Really soon here I should be getting a new Windows Phone 7. I'm pretty excited about it: from the little I've played with one, it made the iPhone look like a relic. The problem is that Windows Phone 7, like the iPhone, is launching as a GSM-only phone, which AT&T and not Verizon. (Verizon phones will be coming someday, but not for a while.) I'm a current Verizon customer and I really like the service, but I also would really like an amazing new phone. I was with AT&T for a while and it was terrible. The service was abysmal and the cost was far higher than what I pay now. Apparently, though, over the last year they've gotten better—incredibly better—especially in this area. I've decided over the past few days that I'd be willing to give them another chance. Jason's on AT&T and he can actually even receive phone calls, which is way better than I used to get when I was on their network. The problem with giving them another chance is, of course, if I choose poorly and they still suck, I'm stuck with them for a long time.
Of course that's not news. That's just the way phones work in the US. It's awful and plenty of people despise it, though it does result in lower-cost phones up front since it effectively ends up being a payment plan. I think this may just be one of those places where the free market sort of failed. Until all of the major carriers allow people to freely move between networks, they only have to be competitive every two years when peoples' contracts run out. Even if contracts weren't in the mix, carriers' technologies aren't terribly compatible, so I couldn't use an iPhone from AT&T on Verizon's network, for example.
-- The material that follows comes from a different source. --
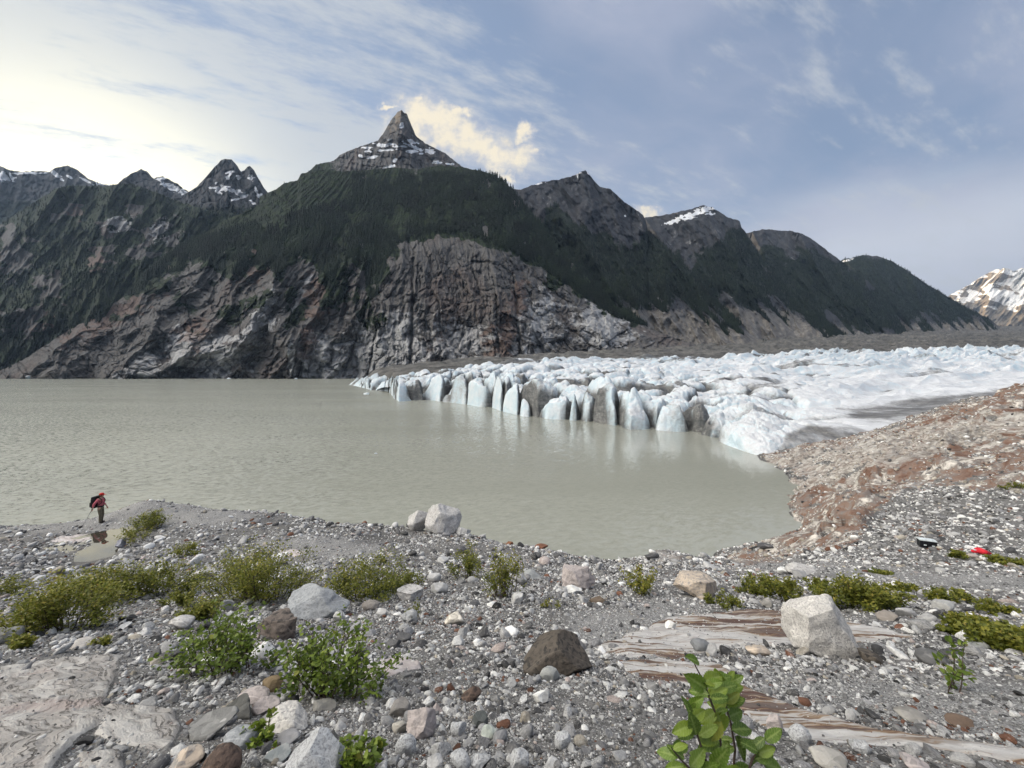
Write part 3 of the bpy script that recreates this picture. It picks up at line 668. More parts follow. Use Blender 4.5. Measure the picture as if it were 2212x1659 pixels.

I do wonder how much better the European model works, if at all. As I understand it, the technology there is all roughly the same, and people own their phones outright without lengthy contracts, so it's much easier to switch carriers, forcing them to compete constantly on providing a good service. That's very appealing to me. I mean, that's supposed to be the big benefit of capitalism, right? In the US it seems like it's one of those situations where the free market didn't produce a situation where companies are truly competing with each other. Mobile phone service is just good enough where it seems that nobody can win out by being radically and phenomenally better. If a carrier came out with a high-quality service that cost less than half as much as their competitors, I'm sure people would switch, but if you save five bucks a month or get a slightly cooler phone, most people aren't going to notice. But I really feel that if they were in a situation where people could and would switch for smaller service improvements like that, mobile service would improve at a faster rate than it is right now.
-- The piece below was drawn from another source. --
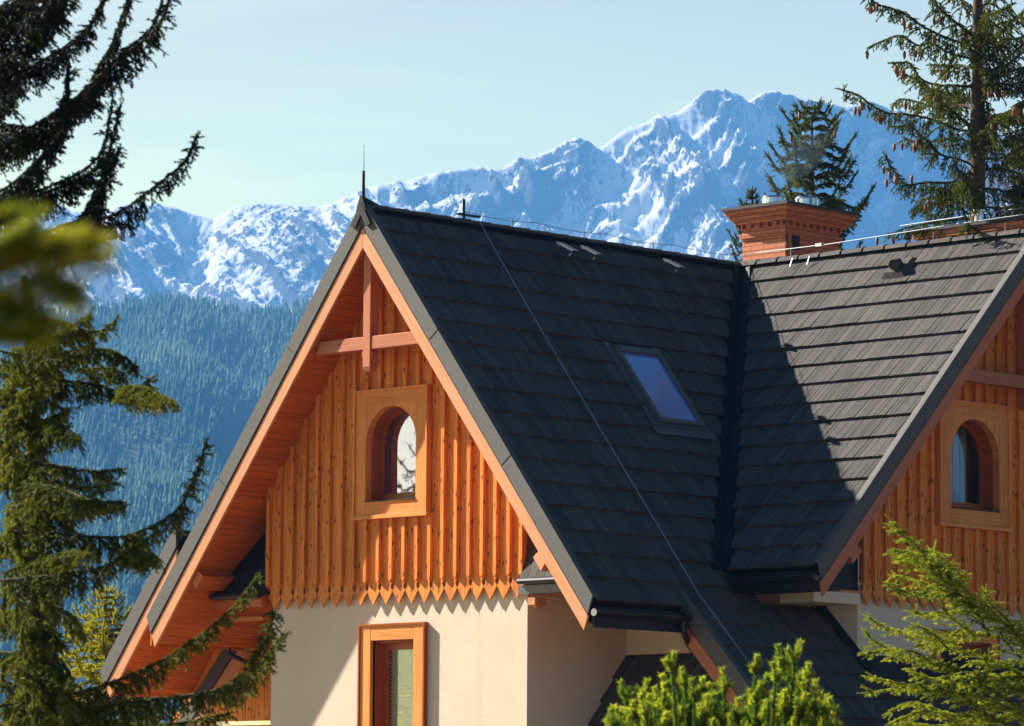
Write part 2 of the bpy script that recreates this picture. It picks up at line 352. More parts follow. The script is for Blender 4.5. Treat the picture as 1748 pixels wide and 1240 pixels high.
def mountain_z(u, v):
    px = 874+u/VC*FPX; dp_ = np.interp(px, [420, 760], [1250, 860]); t = np.clip((VC-v)/dp_, -0.4, 2.2); ta = np.clip(t, 0, 1.25)
    zc = crest_h(px); base = 470+0.04*u
    h = zc-(zc-base)*(1.45*ta-0.45*ta*ta)
    h = np.where(t < 0, zc+t*900, h); h0 = h
    wu = u+130*(fbm(u/420, v/420, 31, 4)-0.5)+0.5*(v-VC); wv = v+130*(fbm(u/380, v/380, 37, 4)-0.5)
    right = np.clip((px-600)/260, 0, 1)
    env = np.clip(np.abs(t)/0.16, 0, 1); e2 = np.clip(np.abs(t)/0.03, 0.15, 1)
    h = h+(ridged(wu/430, wv/1100, 3, 3)-0.5)*(70+120*right)*env
    h = h+(ridged(wu/120+3, wv/420, 11, 5)-0.45)*(52+50*right)*(0.25+0.75*env)*e2
    gul = ridged(wu/50, wv/300, 19, 5, 0.6)-0.45; h = h+gul*(26+16*right)*e2
    a_ = u*0.87+h0*0.48; b_ = -u*0.48+h0*0.87; b_ = b_+60*(fbm(a_/200, b_/160, 51, 3)-0.5)
    st = fbm(a_/230, b_/34, 43, 5, 0.6)-0.5
    h = h+st*(25+110*right)*e2*np.clip(1.4-t, 0, 1)
    h = h+(fbm(u/14, v/22, 29, 4, 0.6)-0.5)*11*(0.4+0.6*e2)
    rk = st*2.2*right+(fbm(a_/330, b_/120, 47, 4)-0.5)*1.7*right+(fbm(wu/60, wv/150, 57, 4)-0.35)*1.1*(1-0.6*right)+gul*0.9
    return h, rk
nu, nv = 1500, 560
uu = np.linspace(-1350, 1350, nu)[:, None]*np.ones((1, nv)); tv = np.linspace(0, 1, nv)[None, :]*np.ones((nu, 1))
vv = VC+330-(DEPTH*1.3+330)*tv
zz, rk = mountain_z(uu, vv)
m, nt, p = new_mat('snow_and_rock'); geo = nd(nt, 'ShaderNodeNewGeometry'); tc = nd(nt, 'ShaderNodeTexCoord').outputs['Object']
sp = nd(nt, 'ShaderNodeSeparateXYZ'); nt.links.new(geo.outputs['Normal'], sp.inputs[0])
nA = noise(nt, tc, 0.03, 8, 0.7); nB = noise(nt, mapping(nt, tc, (1, 1, 0.5)), 0.10, 8, 0.8); nC = noise(nt, tc, 0.004, 3, 0.5)
ra = nd(nt, 'ShaderNodeAttribute', attribute_name='rockiness').outputs['Fac']
f = mth(nt, 'MULTIPLY_ADD', sp.outputs[2], 0.55, mth(nt, 'MULTIPLY', ra, -0.42))
f = mth(nt, 'ADD', f, mth(nt, 'MULTIPLY', mth(nt, 'SUBTRACT', nA, 0.5), 0.6))
f = mth(nt, 'ADD', f, mth(nt, 'MULTIPLY', mth(nt, 'SUBTRACT', nB, 0.5), 0.9))
nD = noise(nt, mapping(nt, tc, (1, 1, 0.4)), 0.22, 5, 0.7)
f = mth(nt, 'ADD', f, mth(nt, 'MULTIPLY', mth(nt, 'SUBTRACT', nC, 0.5), 0.3))
f = mth(nt, 'ADD', f, mth(nt, 'MULTIPLY', mth(nt, 'SUBTRACT', nD, 0.5), 0.8))
sf = ramp(nt, f, [(0.30, (0, 0, 0)), (0.345, (1, 1, 1))])
rock = mixc(nt, nA, (0.02, 0.022, 0.027), (0.09, 0.088, 0.085))
nt.links.new(mixc(nt, sf, rock, (0.82, 0.84, 0.88)), p.inputs['Base Color']); p.inputs['Roughness'].default_value = 0.8
p.inputs['Specular IOR Level'].default_value = 0.2; bump(nt, nB, 0.8, 5.0, p); M['mountain'] = m
o = np_mesh('mountain', uv_world(uu, vv, zz).reshape(-1, 3), grid_faces(nu, nv), M['mountain'], smooth=True, attrs={'rockiness': rk.ravel()}); prop(o, kind='structure')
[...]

I suppose that as the demand for technology services arises over the next decade, we're going to run into a lot more situations like this where I'll feel like the free market is failing me. I like Facebook, both the service it provides me as well as the UI. But nobody's really competing with Facebook, at least not in their core business. No one can right now. Maybe eventually I'll stop liking them, and then I won't have any other options to switch to and I'll be upset. It certainly could happen. Right now they don't have to let anyone compete with them. Their network is theirs and they don't have to share. I don't think that the government forcing Facebook to open up their social network, or forcing AT&T and Verizon to abolish contracts and share network technology is the best solution. But I do think that a (much) better economist-legislator than me could probably come up with a solution that better encourages companies to behave in ways that ensure future competition without resorting to dictatorship or ridiculous rulings and fines (cough Internet Explorer cough). Getting stuck with a service provider you don't like for multiple years is not good for capitalism.